====== MATERIAL ======

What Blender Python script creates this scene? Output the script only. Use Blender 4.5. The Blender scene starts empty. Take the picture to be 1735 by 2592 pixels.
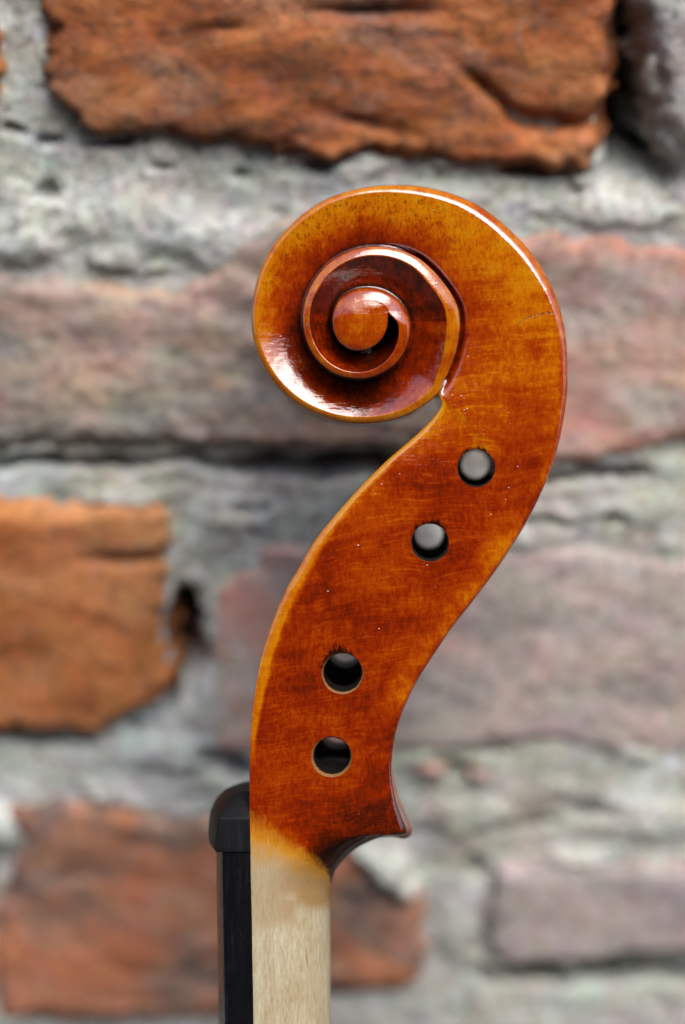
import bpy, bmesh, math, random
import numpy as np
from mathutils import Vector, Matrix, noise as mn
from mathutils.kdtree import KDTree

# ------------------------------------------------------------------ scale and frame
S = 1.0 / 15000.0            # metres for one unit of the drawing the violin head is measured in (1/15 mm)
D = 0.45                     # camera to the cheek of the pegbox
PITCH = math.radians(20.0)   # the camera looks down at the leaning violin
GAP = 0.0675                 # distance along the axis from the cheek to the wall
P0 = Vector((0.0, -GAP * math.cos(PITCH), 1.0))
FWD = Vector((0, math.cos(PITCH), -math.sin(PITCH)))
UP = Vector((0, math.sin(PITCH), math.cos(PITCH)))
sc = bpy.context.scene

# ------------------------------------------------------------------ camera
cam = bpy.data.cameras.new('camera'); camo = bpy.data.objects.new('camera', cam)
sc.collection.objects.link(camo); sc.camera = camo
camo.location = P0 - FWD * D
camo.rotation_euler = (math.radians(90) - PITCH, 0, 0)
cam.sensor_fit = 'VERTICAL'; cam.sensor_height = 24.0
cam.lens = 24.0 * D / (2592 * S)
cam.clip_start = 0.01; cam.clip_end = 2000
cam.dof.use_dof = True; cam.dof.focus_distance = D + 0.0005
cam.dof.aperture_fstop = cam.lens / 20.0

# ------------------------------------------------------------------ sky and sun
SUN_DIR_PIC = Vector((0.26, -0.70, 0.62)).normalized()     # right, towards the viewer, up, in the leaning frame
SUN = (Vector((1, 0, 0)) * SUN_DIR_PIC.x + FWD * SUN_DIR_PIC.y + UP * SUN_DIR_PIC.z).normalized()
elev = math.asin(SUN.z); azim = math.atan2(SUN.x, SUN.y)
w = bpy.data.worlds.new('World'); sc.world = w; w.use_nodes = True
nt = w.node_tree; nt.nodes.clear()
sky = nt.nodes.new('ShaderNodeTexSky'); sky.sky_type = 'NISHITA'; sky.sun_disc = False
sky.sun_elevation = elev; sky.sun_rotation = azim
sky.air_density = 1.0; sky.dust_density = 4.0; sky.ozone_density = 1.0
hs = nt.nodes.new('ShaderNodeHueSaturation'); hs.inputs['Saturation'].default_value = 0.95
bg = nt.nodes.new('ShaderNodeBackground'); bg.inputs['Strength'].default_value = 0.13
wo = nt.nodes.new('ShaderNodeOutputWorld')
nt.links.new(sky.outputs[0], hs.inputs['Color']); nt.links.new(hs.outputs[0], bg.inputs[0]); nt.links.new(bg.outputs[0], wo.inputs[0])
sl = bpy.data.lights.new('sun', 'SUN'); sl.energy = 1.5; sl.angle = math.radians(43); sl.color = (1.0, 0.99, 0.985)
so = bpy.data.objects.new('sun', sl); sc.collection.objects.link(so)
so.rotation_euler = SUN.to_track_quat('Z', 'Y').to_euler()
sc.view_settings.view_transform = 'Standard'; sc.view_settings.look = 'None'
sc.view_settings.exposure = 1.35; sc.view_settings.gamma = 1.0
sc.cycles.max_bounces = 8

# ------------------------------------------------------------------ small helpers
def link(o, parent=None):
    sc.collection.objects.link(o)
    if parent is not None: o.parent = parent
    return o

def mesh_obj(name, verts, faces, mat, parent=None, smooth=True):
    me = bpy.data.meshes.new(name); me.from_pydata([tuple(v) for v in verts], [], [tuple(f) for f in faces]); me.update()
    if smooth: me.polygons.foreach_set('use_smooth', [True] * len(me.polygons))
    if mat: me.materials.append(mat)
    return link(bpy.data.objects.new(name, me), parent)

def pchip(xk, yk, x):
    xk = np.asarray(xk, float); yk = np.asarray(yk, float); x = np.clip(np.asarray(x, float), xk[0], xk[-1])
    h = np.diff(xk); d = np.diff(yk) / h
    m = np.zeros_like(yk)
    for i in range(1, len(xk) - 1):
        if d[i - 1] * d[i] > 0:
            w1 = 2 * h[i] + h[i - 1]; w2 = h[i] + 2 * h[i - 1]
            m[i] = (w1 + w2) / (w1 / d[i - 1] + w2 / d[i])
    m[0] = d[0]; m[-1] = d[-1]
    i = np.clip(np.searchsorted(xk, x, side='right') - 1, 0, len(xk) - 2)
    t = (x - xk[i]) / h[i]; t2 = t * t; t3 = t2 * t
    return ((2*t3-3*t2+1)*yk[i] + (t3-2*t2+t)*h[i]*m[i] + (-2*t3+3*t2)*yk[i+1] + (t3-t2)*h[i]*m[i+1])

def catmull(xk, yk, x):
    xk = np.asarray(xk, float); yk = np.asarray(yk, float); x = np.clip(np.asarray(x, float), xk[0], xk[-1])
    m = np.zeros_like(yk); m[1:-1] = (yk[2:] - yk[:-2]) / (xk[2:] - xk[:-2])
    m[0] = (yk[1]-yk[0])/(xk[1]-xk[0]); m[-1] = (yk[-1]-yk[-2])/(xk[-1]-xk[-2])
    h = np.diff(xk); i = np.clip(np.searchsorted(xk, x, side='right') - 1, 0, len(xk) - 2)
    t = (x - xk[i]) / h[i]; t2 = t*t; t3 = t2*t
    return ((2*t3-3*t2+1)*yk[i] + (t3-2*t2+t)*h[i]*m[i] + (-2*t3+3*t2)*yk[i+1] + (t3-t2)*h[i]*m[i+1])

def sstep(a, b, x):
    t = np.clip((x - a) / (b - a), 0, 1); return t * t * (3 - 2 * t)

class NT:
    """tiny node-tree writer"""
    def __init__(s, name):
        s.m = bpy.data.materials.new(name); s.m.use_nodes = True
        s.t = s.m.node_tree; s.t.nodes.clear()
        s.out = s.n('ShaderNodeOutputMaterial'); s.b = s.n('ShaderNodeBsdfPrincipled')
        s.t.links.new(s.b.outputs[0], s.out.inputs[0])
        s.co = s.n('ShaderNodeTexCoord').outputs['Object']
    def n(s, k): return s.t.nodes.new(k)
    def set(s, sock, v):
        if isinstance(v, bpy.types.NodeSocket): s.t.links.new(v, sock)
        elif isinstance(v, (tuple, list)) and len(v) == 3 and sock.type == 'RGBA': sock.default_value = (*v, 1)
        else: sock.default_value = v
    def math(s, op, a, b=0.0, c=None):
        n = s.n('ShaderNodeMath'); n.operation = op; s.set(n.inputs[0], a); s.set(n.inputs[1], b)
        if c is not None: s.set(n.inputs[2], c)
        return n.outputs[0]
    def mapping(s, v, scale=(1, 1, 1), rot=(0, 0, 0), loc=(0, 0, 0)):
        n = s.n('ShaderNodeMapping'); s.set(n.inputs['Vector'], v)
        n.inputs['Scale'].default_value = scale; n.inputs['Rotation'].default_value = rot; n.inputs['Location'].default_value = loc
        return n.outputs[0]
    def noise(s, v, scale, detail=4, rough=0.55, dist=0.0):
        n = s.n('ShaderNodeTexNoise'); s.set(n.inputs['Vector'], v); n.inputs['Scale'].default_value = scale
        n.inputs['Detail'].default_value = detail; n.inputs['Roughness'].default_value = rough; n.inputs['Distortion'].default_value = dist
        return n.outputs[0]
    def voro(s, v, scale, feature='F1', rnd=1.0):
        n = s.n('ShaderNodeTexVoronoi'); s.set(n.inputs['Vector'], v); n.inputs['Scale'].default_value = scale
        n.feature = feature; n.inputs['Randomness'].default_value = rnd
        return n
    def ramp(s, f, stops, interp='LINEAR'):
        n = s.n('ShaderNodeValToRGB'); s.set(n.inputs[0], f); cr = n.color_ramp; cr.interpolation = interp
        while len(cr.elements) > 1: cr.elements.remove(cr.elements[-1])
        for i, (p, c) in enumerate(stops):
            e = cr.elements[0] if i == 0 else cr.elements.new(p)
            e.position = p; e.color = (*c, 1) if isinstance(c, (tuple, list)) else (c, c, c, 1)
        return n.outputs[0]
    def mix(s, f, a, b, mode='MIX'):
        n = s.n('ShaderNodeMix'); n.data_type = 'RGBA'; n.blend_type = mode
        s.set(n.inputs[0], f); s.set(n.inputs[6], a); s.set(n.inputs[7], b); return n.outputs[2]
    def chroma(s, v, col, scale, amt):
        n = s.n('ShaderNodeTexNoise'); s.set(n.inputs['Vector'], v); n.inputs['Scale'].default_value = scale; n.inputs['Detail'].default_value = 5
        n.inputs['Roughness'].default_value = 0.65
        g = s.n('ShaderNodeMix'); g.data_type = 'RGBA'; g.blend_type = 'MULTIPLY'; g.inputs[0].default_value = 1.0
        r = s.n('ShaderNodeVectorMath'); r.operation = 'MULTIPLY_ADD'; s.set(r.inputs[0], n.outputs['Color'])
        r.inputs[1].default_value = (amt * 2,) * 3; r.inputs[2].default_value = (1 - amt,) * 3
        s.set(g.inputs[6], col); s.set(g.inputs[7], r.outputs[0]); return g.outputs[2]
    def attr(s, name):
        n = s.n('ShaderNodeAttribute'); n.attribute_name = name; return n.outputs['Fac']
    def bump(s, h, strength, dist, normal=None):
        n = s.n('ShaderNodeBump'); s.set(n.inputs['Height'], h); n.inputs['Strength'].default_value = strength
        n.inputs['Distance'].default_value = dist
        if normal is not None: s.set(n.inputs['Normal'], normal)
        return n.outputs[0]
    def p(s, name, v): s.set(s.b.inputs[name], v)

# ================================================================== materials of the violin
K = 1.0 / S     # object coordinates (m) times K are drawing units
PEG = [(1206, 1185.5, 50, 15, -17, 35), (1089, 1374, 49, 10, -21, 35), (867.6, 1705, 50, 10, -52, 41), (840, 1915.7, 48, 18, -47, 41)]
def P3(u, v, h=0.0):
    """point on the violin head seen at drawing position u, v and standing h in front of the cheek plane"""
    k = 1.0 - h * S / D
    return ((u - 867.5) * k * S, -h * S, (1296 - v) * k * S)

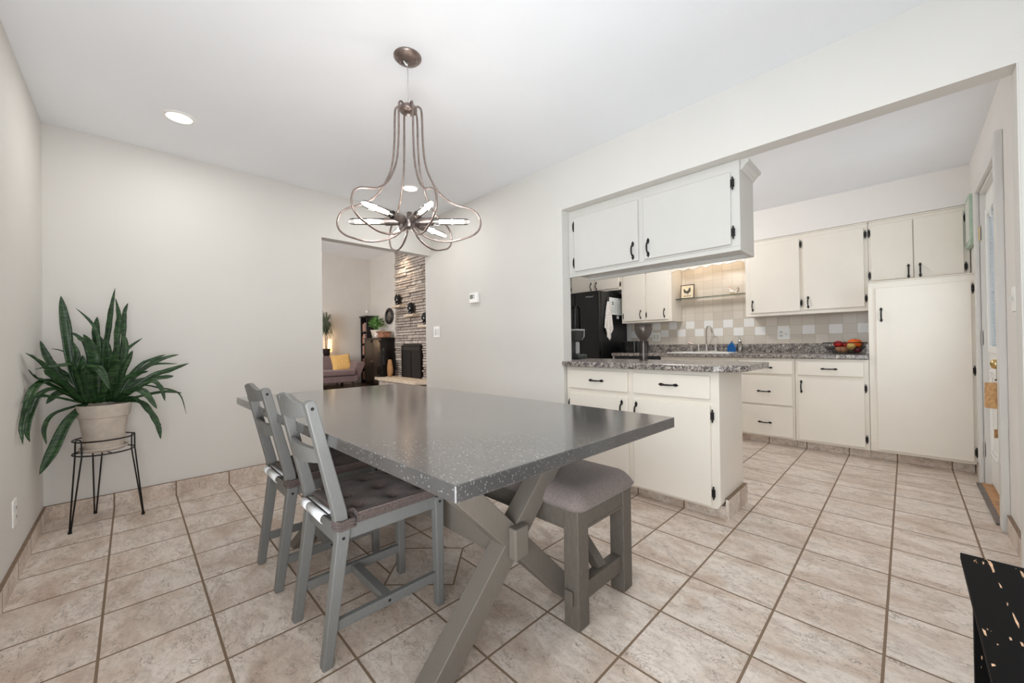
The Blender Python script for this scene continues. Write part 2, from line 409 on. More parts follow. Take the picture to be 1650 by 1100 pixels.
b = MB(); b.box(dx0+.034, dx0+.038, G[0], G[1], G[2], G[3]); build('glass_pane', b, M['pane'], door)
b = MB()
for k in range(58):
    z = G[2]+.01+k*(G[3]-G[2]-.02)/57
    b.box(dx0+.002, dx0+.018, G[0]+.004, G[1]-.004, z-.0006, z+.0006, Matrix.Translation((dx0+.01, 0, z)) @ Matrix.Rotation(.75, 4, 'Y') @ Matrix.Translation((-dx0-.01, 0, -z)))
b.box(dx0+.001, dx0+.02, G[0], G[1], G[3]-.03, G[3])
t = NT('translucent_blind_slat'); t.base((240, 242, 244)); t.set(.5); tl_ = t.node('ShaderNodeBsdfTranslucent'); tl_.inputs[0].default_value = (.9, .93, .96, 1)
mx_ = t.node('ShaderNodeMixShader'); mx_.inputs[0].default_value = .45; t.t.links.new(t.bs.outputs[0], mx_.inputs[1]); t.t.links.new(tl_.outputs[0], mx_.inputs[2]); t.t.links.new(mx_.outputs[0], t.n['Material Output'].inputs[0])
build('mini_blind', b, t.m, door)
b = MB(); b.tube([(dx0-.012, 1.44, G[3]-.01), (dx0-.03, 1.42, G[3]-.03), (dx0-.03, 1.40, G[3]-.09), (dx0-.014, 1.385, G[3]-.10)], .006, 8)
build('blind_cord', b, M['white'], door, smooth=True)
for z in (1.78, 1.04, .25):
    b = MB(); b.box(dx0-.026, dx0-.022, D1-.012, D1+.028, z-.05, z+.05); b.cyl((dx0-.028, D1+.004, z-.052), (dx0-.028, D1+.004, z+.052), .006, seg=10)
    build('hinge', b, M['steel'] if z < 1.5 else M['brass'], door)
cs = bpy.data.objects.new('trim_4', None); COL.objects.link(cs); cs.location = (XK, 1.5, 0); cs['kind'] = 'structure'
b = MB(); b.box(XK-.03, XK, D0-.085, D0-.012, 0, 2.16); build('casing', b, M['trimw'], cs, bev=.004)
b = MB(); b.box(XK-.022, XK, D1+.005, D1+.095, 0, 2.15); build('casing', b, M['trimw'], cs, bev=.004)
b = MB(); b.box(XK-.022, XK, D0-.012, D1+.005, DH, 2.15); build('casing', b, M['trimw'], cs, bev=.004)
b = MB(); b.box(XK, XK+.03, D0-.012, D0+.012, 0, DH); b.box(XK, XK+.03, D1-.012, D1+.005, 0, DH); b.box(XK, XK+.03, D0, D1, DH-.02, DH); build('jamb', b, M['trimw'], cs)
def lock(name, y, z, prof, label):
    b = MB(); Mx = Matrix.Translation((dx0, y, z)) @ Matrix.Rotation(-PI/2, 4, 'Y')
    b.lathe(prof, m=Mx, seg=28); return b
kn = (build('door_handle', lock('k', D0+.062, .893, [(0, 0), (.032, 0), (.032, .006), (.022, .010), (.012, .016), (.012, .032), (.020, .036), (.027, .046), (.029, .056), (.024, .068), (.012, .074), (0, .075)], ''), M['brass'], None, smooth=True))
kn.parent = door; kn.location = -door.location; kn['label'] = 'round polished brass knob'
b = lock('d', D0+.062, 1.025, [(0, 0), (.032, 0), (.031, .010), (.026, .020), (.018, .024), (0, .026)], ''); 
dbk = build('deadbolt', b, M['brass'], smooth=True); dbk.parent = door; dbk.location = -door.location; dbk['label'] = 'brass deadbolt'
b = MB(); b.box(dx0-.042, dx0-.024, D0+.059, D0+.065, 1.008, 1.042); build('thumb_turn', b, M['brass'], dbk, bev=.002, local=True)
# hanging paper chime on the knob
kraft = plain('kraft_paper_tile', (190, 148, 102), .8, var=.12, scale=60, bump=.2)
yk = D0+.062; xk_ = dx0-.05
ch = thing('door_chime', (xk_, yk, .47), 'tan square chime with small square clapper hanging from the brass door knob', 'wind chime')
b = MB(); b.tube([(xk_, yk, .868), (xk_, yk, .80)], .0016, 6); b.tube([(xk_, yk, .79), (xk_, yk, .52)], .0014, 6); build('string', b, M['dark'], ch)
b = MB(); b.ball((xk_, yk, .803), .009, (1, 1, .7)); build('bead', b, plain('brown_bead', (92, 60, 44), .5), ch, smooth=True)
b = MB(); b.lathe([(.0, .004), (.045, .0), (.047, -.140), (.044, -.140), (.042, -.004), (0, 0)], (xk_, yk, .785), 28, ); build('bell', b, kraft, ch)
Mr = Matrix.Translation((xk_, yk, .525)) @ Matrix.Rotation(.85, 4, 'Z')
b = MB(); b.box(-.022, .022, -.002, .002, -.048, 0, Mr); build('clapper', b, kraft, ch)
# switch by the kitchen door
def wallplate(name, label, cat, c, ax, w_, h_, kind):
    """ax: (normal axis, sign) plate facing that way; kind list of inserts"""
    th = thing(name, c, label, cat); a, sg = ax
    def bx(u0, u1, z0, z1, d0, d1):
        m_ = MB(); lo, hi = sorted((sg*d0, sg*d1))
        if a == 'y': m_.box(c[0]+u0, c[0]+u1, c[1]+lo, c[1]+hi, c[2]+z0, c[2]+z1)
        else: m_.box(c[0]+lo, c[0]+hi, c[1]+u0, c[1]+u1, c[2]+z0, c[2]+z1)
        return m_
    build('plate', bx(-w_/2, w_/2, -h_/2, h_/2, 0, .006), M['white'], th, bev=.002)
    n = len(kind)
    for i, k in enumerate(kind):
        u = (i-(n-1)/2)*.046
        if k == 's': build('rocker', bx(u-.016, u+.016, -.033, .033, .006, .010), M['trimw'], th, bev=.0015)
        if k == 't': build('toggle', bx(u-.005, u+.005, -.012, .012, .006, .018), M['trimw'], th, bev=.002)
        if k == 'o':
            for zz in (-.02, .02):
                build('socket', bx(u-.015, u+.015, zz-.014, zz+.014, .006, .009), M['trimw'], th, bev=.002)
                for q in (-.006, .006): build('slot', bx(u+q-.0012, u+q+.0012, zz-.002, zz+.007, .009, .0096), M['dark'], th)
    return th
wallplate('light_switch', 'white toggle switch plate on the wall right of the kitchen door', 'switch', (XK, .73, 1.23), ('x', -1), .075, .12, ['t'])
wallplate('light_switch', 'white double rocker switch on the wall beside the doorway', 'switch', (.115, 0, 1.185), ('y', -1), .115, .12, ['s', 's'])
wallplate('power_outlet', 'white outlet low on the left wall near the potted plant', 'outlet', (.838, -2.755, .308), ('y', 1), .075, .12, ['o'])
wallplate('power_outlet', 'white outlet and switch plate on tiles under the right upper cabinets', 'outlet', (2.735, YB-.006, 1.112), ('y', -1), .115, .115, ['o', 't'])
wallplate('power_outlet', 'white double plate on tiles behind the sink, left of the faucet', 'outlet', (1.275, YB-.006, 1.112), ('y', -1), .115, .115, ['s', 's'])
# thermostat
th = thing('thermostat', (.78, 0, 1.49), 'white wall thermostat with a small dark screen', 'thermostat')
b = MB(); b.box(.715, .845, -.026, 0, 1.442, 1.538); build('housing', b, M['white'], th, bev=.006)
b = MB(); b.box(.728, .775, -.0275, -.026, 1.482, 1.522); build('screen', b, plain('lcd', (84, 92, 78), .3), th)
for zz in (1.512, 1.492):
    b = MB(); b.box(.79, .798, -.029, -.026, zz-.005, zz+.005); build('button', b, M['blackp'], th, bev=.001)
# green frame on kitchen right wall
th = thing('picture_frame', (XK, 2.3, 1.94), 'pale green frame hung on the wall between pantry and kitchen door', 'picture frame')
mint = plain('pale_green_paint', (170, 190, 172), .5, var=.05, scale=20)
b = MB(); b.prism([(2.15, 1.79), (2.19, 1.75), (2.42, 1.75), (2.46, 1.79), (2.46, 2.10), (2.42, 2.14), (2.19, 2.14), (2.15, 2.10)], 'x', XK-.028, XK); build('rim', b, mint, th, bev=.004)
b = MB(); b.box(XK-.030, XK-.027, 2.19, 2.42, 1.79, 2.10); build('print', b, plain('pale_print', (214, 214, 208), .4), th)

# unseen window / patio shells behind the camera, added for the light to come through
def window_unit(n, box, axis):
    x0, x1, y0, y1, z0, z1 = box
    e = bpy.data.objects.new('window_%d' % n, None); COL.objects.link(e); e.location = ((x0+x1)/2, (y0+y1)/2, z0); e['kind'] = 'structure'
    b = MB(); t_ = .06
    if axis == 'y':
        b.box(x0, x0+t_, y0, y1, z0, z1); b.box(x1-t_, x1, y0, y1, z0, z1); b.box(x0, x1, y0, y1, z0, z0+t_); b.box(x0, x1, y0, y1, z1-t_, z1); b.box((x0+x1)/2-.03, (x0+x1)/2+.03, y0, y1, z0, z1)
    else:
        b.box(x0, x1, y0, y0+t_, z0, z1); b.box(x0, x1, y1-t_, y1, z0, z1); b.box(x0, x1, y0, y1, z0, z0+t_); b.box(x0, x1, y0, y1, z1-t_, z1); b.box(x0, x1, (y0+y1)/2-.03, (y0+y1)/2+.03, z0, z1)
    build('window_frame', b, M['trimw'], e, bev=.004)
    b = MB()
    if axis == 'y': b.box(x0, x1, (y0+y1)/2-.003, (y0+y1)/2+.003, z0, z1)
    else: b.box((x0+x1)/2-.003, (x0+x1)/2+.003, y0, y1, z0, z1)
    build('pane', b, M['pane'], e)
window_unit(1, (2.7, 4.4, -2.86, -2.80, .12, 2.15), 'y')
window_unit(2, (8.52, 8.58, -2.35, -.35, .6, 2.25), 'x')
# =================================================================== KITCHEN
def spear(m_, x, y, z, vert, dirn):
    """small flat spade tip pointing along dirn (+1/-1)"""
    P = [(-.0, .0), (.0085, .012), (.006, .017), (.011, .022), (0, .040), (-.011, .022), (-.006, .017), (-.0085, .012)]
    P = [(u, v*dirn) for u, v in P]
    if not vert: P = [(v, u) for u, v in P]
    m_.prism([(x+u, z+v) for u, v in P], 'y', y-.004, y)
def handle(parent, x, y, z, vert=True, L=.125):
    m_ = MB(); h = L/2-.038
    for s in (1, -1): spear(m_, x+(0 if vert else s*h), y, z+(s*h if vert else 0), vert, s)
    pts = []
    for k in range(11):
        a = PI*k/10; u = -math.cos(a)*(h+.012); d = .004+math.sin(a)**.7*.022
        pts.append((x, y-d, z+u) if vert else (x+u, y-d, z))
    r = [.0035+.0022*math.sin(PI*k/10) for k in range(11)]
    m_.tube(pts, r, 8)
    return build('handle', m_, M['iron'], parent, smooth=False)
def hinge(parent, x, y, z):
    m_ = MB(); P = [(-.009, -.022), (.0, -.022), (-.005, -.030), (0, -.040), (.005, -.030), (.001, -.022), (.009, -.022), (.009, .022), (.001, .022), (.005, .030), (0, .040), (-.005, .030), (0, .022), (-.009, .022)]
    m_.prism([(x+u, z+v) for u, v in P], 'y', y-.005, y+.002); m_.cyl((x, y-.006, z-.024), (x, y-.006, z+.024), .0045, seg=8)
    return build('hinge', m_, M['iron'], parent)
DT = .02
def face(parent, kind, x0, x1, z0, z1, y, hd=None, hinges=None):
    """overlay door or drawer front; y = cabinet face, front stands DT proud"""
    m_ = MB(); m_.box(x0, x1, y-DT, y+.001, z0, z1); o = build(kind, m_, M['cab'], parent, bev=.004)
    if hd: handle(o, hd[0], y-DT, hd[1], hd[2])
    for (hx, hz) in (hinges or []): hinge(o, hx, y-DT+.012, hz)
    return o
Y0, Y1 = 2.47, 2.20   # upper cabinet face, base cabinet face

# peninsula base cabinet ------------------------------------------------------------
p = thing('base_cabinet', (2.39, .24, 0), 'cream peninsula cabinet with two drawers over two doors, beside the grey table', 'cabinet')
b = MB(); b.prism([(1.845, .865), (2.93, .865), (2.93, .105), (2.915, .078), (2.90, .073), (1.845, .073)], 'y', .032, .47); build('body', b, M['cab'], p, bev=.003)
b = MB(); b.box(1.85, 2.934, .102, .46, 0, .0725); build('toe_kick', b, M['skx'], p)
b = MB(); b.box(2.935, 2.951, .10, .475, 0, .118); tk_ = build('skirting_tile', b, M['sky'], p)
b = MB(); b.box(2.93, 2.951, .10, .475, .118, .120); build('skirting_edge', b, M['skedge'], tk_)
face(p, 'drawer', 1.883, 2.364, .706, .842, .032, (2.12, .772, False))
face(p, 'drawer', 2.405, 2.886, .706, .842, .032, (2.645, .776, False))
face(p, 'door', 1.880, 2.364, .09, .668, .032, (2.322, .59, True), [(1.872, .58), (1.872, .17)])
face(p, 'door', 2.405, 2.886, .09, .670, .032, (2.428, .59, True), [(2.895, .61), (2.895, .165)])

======

:: DESCRIPTION OF THE TASK ::
Repeat, word for word and with no pictures, only the lines running from the beginning of the data to the line that contains "from mathutils.kdtree import KDTree".

:: RESULT OF THE TASK ::
What Blender Python script creates this scene? Output the script only. Use Blender 4.5. The Blender scene starts empty. Take the picture to be 1735 by 2592 pixels.
import bpy, bmesh, math, random
import numpy as np
from mathutils import Vector, Matrix, noise as mn
from mathutils.kdtree import KDTree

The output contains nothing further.